Only the lines from the start of the data through the line containing "w = M(); w.box(-.06, .06, -.03, .03, 0, .03, BLACKM);" should be written out, exactly as they are, with both ends included and the pictures left out.
[BEGIN INFORMATION GIVEN]
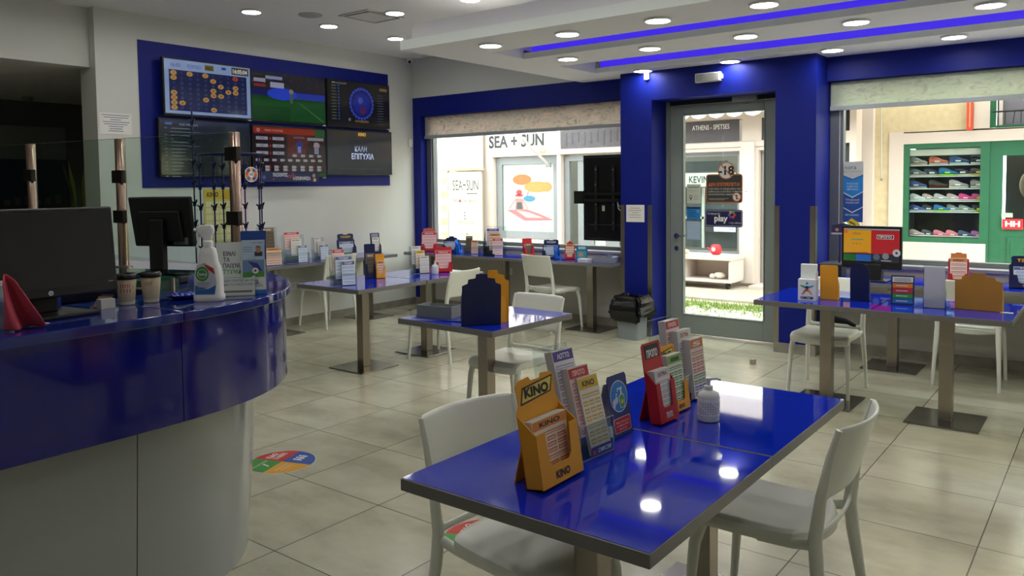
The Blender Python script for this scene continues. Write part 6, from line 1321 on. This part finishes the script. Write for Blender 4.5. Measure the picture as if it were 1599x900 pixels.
w = M(); w.box(-.06, .06, -.03, .03, 0, .03, BLACKM); o = w.build('black_reader', bevel=.006); p = at(288, 440, ZT); o.location = (p.x, p.y-.05, CTZ); o.rotation_euler.z = .35; tag(o, 'small black device on the counter right of the cups', 'device')

# ---------------------------------------------------------------- dark back room
p = atx(10, 310, -10.95); w = M(); F = RF(-11.09, p.y-.8, 1.0); w.slab(F, 0, 1.6, 0, 1.0, 0, .02, ink('#2c3440')); w.quad(F, .02, 1.58, .45, .98, .021, ink('#24405c')); w.quad(F, .02, 1.58, .02, .45, .0212, ink('#3c4448')); w.quad(F, .02, 1.58, .98, 1.4, .0212, ink('#8a8c8c'))
for i in range(12): w.quad(F, .1+.12*i, .17+.12*i, .40, .46+.03*(i % 3), .022, ink('#6c6c6c'))
tag(w.build('wall_poster'), 'dim seaside picture on the back room wall behind the counter glass', 'picture')
p = atx(127, 300, -8.8); t = thing('potted_plant', 'tall leafy plant in the dark back room beside the white wall end', 'plant', (-8.8, p.y, 0))
M().lathe([(.10, 0), (.13, .03), (.15, .30), (.14, .31), (.13, .28), (.001, .28)], ink('#6c4c3c')).build('pot', t)
w = M(); r_ = random.Random(1)
for i in range(11):
    a = i*2.4; h_ = 1.1+r_.random()*.6; dx, dy = math.cos(a)*.16, math.sin(a)*.16; px_, py_ = -math.sin(a)*.035, math.cos(a)*.035; c_ = ink(('#3c5c34', '#8c8430', '#2c4c34')[i % 3])
    pts = [(0, 0, .28, .4), (dx*.3, dy*.3, .28+h_*.5, 1.0), (dx*.7, dy*.7, .28+h_*.85, .8), (dx, dy, .28+h_, .05)]
    w.add([(x+px_*s_, y+py_*s_, z) for x, y, z, s_ in pts]+[(x-px_*s_, y-py_*s_, z) for x, y, z, s_ in pts], [(k, k+1, k+5, k+4) for k in range(3)], c_)
w.build('leaves', t, solid=.003)
t = thing('back_screen', 'small dark monitor in the staff area behind the large monitor', 'monitor', (-5.0, 1.75, CTZ), face(20)); 
w = M(); w.slab(front((-.15, 0, .08)), 0, .30, 0, .22, -.02, 0, BLACKM); w.build('case', t); w = M(); w.box(-.02, .02, 0, .02, 0, .15, BLACK); w.box(-.08, .08, -.05, .06, 0, .01, BLACK); w.build('stand', t)
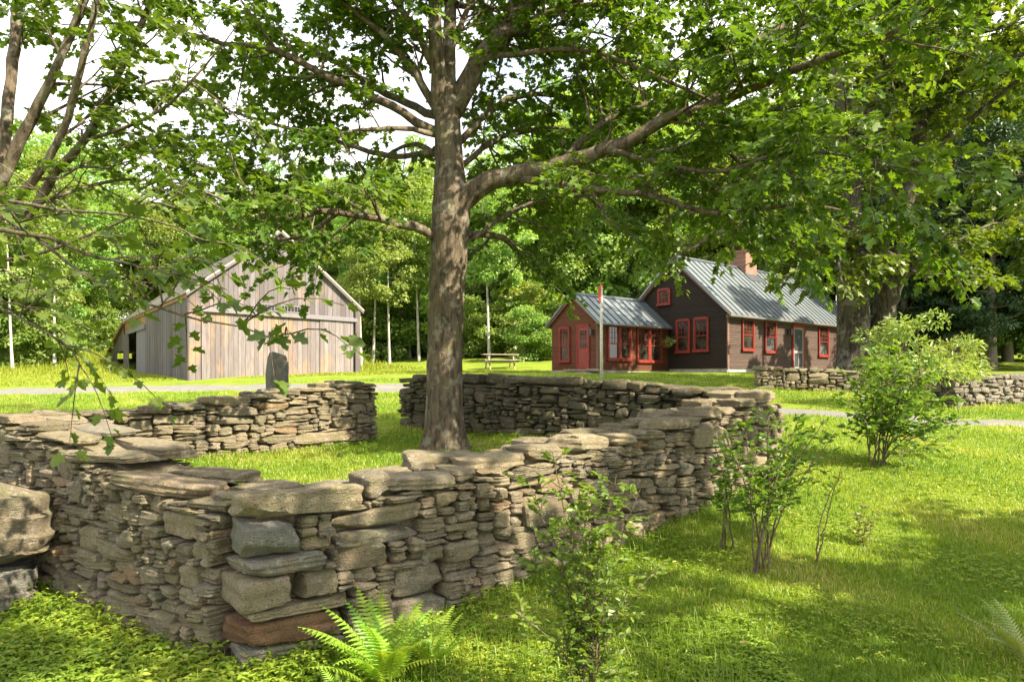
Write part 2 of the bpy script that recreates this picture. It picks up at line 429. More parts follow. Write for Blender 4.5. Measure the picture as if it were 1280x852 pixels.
def axis(fine0, fine1, step, lo, hi, g=1.18):
    a = list(np.arange(fine0, fine1, step)); s = step
    while a[-1] < hi: s *= g; a.append(a[-1] + s)
    b = [fine0]; s = step
    while b[-1] > lo: s *= g; b.append(b[-1] - s)
    return np.array(b[:0:-1] + a)
gx = axis(-9, 11, 0.16, -400, 400); gy = axis(3, 18, 0.16, -120, 420)
X, Y = np.meshgrid(gx, gy)
Z = ground(X.ravel(), Y.ravel())
nx, ny = len(gx), len(gy)
idx = np.arange(nx * ny).reshape(ny, nx)
F = np.stack([idx[:-1, :-1], idx[:-1, 1:], idx[1:, 1:], idx[1:, :-1]], -1).reshape(-1, 4)
lawn = link('lawn', mesh_from('lawn', np.stack([X.ravel(), Y.ravel(), Z], 1), F, smooth=True), M_GROUND)
tag(lawn, 'green lawn sloping gently up to the house and barn', None, None, 'structure')

def strip(name, pts, width, mat, lift=0.03, label=None):
    P, Wd = smooth_path([(x, y, 0) for x, y in pts], width, 0.4)
    T = norm(np.gradient(P, axis=0)); Nn = np.stack([-T[:, 1], T[:, 0]], 1)
    rows = 9; V = []
    wob = 1 + 0.14 * np.sin(np.arange(len(P)) * 0.9) + 0.07 * np.sin(np.arange(len(P)) * 2.3)
    for j in range(rows):
        f = (j / (rows - 1) - 0.5)
        q = P[:, :2] + Nn * (Wd * wob * f)[:, None]
        V.append(np.column_stack([q, ground(q[:, 0], q[:, 1]) + lift - (0.06 if j in (0, rows - 1) else 0)]))
    V = np.stack(V, 1).reshape(-1, 3); n = len(P)
    i = np.arange(n * rows).reshape(n, rows)
    F = np.stack([i[:-1, :-1], i[:-1, 1:], i[1:, 1:], i[1:, :-1]], -1).reshape(-1, 4)
    o = link(name, mesh_from(name, V, F, smooth=True), mat)
    tag(o, label, None, None, 'structure')
    return P
DRIVE = strip('driveway', [(-60, 36), (-34, 30.5), (-22, 27.8), (-12, 26.0), (-6, 24.3), (-1, 22.0), (3, 19.5), (7, 16.3), (10.9, 14.4), (16, 12.8), (30, 10)],
              [3.4, 3.0, 2.4, 2.2, 2.1, 1.8, 1.4, .9, .75, .75, .9], M_GRAVEL, 0.035, 'pale gravel drive past the barn and thin path across the lawn')

# ------------------------------------------------------------------ stones and dry stone walls
def cube_grid(n):
    key = {}; V = []; F = []
    def vid(p):
        k = tuple(np.round(p, 5))
        if k not in key: key[k] = len(V); V.append(k)
        return key[k]
    g = np.linspace(-1, 1, n + 1)
    for ax in range(3):
        for sg in (-1, 1):
            for i in range(n):
                for j in range(n):
                    q = []
                    for (di, dj) in ((0, 0), (1, 0), (1, 1), (0, 1)):
                        p = [0, 0, 0]; p[ax] = sg; p[(ax + 1) % 3] = g[i + di]; p[(ax + 2) % 3] = g[j + dj]
                        q.append(vid(p))
                    F.append(q if sg > 0 else q[::-1])
    return np.array(V), np.array(F)
CG = {n: cube_grid(n) for n in (3, 5, 7, 10, 14, 26)}

def stone_geo(wd, dp, ht, n, rng, e=None, rough=1.0, jit=1.0):
    """a split fieldstone, axes: s (width), d (depth), z (height), centred"""
    V, F = CG[n]
    V = np.sign(V) * np.abs(V) ** 0.8
    e = e or rng.uniform(4.5, 13)
    V = V / (np.sum(np.abs(V) ** e, 1, keepdims=True) ** (1 / e))
    # random corner jitter (trilinear)
    C = rng.uniform(-0.26, 0.26, size=(2, 2, 2, 3)) * np.array([1, 0.6, 0.9]) * jit
    t = (V + 1) / 2
    J = 0
    for a in (0, 1):
        for b in (0, 1):
            for c in (0, 1):
                wgt = (t[:, 0] if a else 1 - t[:, 0]) * (t[:, 1] if b else 1 - t[:, 1]) * (t[:, 2] if c else 1 - t[:, 2])
                J = J + wgt[:, None] * C[a, b, c]
    V = V + J
    for _ in range(rng.randint(4, 9)):       # split faces
        nv = norm(rng.normal(size=3) * [1, .9, 1]); lim = np.max(V @ nv) * rng.uniform(.70, .95); ex = np.maximum(0, V @ nv - lim); V = V - ex[:, None] * nv * .98
    P = V * np.array([wd, dp, ht]) / 2
    m = min(wd, dp, ht)
    nrm = norm(V / np.array([wd, dp, ht]) * m)
    P = P + nrm * (waves(P, rng, 2.2 / m * 0.9)[:, None] * 0.035 * m + waves(P, rng, 9)[:, None] * 0.010 * rough + waves(P, rng, 34, 7)[:, None] * 0.009 * rough)
    # bedding: ledges along the layers of the schist
    st = np.sin(P[:, 2] / max(ht, .05) * rng.uniform(10, 22) + 4 * P[:, 0] + rng.uniform(0, 6)) * 0.006 * rough
    P[:, 1] += st * np.sign(V[:, 1]); P[:, 0] += st * np.sign(V[:, 0])
    return P, F

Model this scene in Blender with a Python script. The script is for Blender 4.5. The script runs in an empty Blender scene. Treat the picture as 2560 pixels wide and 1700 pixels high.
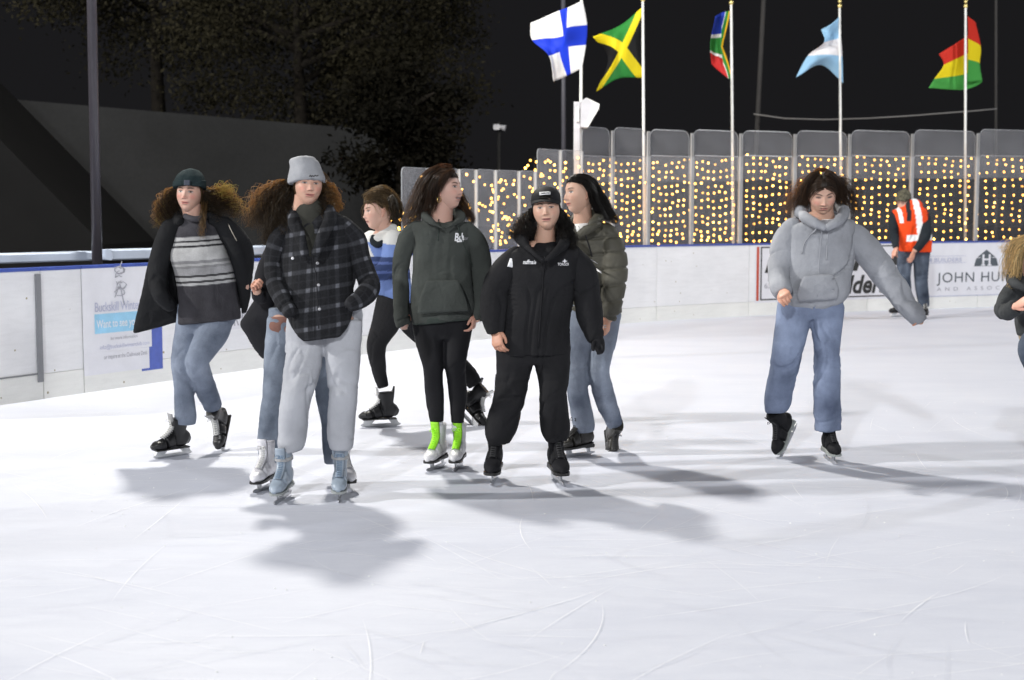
[END INFORMATION GIVEN]
*THE REPLY:*
The Blender Python script for this scene continues. Write part 6, from line 1321 on. This part finishes the script. Write for Blender 4.5. Measure the picture as if it were 1599x900 pixels.
w = M(); w.box(-.06, .06, -.03, .03, 0, .03, BLACKM); o = w.build('black_reader', bevel=.006); p = at(288, 440, ZT); o.location = (p.x, p.y-.05, CTZ); o.rotation_euler.z = .35; tag(o, 'small black device on the counter right of the cups', 'device')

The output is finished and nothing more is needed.